Professor Frank Bennett of Nagoya University Graduate School of Law has posted Multilingual Zotero: jurisdictions, and much else, at CitationStylist.
Here are excerpts of the law-related news in the post:
Jurisdiction input helper. Legal styles in [Multilingual Zotero (MLZ)] rely on URN:LEX codes for jurisdictions and international organizations. This works fine once the data has been entered correctly, but there is many a slip ‘twixt cup and lip, and looking up these codes in a table is an awkwardness that we are here to avoid. A right-click over the Extra field will now open a context menu of the nations of the world, and selected international institutions, with sub-menus for federal jurisdictions. The jurisdiction lists are a first draft: the data is housed on GitHub, and I am very much open to revision proposals. This was prompted in large part by recent exchanges with user Isis on the Zotero forums, where the importance of better UI support for manual data entry became clear.
Abbreviation lists. The minimal abbreviation lists used for testing are now beginning to fill out. Many thanks to Julia Caldwell for getting the ball rolling on this front through her excellent work on the New Zealand Law style and its companion abbreviation list.
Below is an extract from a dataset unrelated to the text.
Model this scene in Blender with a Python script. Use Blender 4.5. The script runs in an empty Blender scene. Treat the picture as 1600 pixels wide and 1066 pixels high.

Parallel articles. As parallel support now appears to be working reliably for statutes and case reports, I have extended the behaviour to cover serialised journal articles. This does not work for all styles, but those for which it fails cannot be smoothly formatted as collapsed parallels in any case [...]
URN:LEX is an international standard for legal identifiers, in the form of Uniform Resource Names (URNs).
Multilingual Zotero is an unofficial “fork” of the Zotero open source citation management software.